— START —
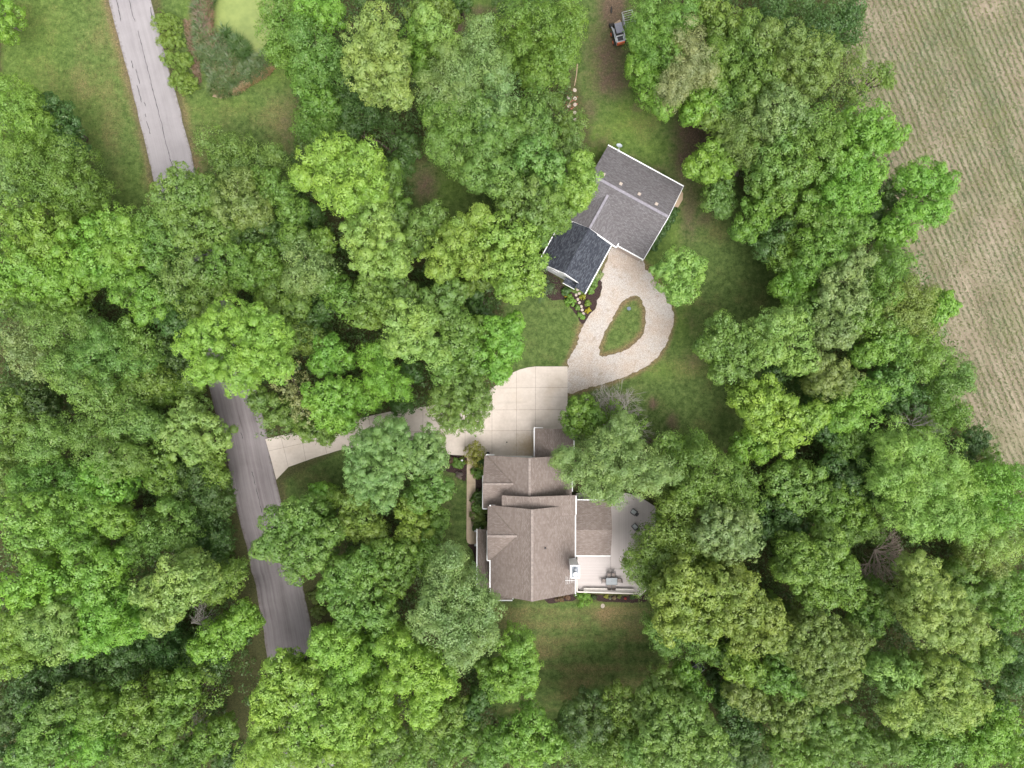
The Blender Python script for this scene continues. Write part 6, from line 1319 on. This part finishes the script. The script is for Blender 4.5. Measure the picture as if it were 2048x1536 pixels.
— END —
— START —
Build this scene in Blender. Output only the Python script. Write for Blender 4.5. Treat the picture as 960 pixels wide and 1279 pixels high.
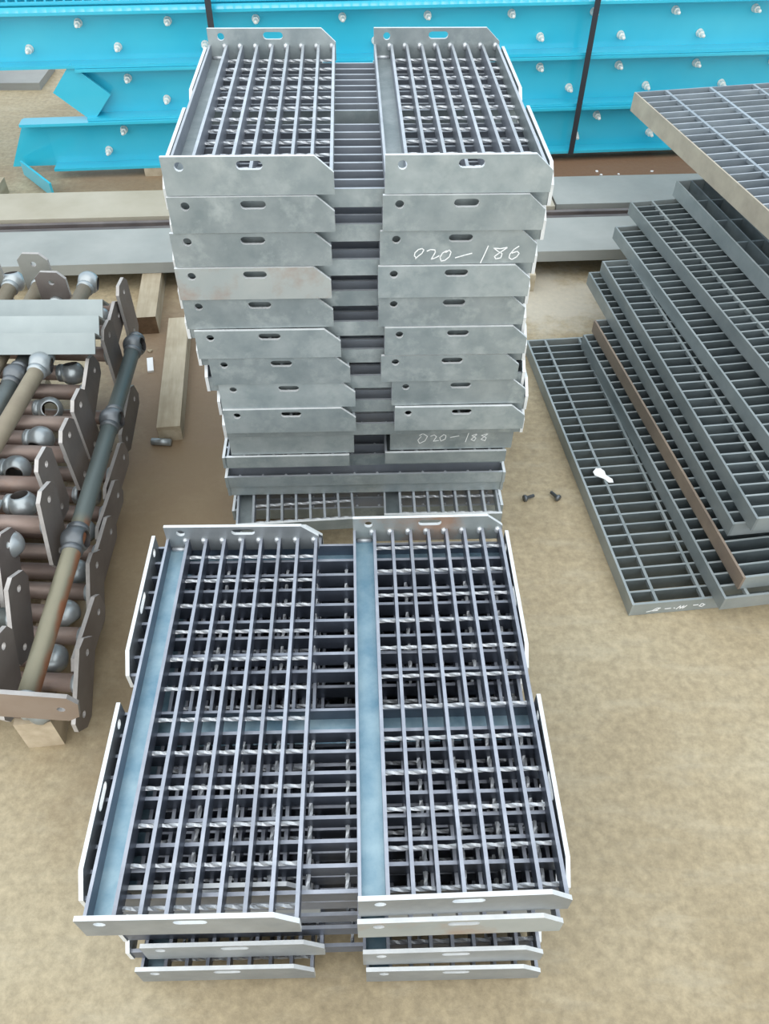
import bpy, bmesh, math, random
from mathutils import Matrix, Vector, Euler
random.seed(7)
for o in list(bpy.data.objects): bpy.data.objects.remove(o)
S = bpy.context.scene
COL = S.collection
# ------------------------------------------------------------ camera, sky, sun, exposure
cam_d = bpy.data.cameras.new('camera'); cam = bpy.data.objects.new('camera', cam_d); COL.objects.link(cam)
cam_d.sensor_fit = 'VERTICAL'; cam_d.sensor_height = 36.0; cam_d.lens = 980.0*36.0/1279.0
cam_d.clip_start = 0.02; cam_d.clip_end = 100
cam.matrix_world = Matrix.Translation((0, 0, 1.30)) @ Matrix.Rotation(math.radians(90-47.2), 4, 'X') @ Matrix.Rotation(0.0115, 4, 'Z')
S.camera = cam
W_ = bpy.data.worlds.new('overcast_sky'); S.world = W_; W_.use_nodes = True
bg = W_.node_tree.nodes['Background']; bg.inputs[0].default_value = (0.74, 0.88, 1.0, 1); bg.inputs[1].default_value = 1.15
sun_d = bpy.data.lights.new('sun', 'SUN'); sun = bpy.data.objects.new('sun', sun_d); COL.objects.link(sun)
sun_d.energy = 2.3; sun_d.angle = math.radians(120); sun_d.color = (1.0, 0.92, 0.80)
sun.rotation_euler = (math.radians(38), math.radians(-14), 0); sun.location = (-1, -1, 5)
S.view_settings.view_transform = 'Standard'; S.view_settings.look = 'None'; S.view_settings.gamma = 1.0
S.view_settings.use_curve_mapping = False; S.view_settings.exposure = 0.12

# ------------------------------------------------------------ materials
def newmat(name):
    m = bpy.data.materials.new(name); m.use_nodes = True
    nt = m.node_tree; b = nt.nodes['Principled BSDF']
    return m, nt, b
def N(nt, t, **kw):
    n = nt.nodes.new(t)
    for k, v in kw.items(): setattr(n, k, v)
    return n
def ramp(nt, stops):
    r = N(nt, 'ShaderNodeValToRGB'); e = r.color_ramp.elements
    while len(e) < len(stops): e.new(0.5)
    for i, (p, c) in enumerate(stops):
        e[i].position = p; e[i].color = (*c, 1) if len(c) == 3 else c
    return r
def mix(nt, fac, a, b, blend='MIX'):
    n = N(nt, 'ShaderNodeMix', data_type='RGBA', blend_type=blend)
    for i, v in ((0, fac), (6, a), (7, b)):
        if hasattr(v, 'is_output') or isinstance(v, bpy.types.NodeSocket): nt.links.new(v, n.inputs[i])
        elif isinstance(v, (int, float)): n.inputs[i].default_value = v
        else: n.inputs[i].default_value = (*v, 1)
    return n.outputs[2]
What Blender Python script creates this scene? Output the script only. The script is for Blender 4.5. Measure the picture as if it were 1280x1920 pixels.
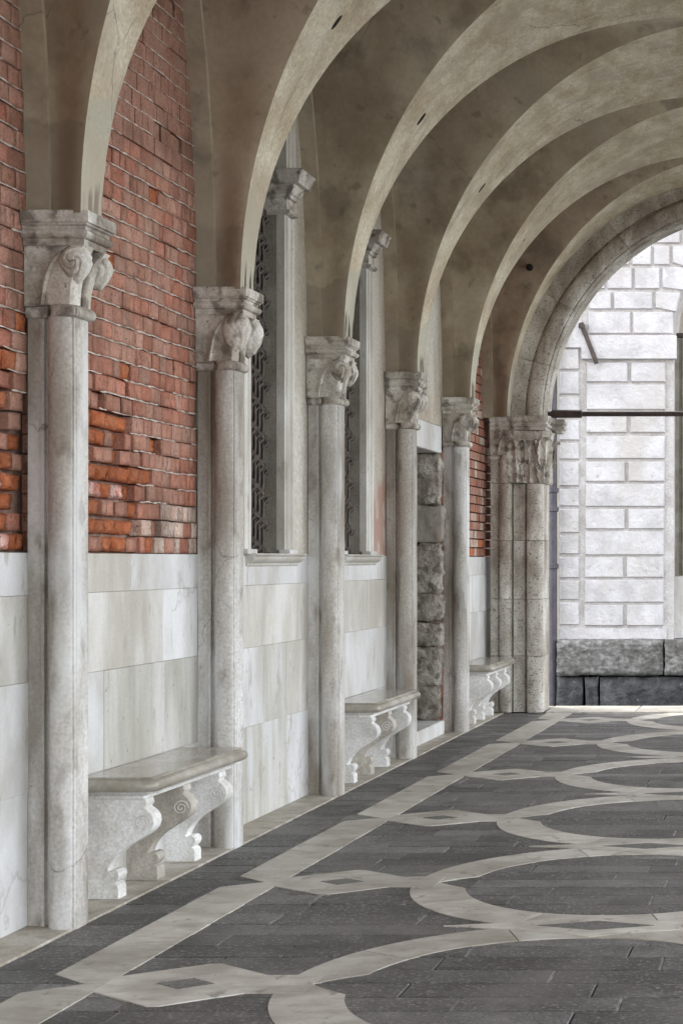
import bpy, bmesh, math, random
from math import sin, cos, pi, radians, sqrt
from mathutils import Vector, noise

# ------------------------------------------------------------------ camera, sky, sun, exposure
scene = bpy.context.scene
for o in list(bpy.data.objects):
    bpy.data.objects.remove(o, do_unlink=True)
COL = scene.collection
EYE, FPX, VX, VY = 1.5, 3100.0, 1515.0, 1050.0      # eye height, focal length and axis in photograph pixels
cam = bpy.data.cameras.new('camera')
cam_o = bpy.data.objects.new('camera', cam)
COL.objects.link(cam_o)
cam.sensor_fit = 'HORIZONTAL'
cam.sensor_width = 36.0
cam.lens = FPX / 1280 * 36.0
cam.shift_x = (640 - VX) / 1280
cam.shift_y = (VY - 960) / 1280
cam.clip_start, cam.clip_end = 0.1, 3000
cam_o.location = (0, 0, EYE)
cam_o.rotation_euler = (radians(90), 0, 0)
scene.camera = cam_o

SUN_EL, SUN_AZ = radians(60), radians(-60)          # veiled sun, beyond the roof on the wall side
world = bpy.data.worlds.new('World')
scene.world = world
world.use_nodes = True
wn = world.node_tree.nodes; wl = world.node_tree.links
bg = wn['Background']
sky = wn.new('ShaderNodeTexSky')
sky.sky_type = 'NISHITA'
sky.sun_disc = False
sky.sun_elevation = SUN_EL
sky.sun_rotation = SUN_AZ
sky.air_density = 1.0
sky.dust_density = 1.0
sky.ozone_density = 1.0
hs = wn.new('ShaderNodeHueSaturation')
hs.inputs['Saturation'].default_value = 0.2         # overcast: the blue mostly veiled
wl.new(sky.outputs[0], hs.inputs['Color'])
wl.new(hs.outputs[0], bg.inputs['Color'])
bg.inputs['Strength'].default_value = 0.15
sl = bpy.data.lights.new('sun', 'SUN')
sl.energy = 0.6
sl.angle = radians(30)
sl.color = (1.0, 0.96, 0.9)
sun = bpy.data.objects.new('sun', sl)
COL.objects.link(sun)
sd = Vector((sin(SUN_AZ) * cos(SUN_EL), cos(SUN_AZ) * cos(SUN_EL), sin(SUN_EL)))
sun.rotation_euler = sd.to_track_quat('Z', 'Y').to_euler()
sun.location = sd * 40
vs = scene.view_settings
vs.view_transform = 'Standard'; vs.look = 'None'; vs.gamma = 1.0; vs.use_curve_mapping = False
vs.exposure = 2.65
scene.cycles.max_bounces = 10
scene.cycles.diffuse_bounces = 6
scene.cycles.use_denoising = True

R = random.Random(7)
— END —
GIVEN REQUEST
Using the data above, which lines fall from the one with "What Blender Python" through the one with "from mathutils import Vector, noise"? Repeat them exactly, ends included, minus any pictures.

TASK SOLUTION
What Blender Python script creates this scene? Output the script only. The script is for Blender 4.5. Measure the picture as if it were 1280x1920 pixels.
import bpy, bmesh, math, random
from math import sin, cos, pi, radians, sqrt
from mathutils import Vector, noise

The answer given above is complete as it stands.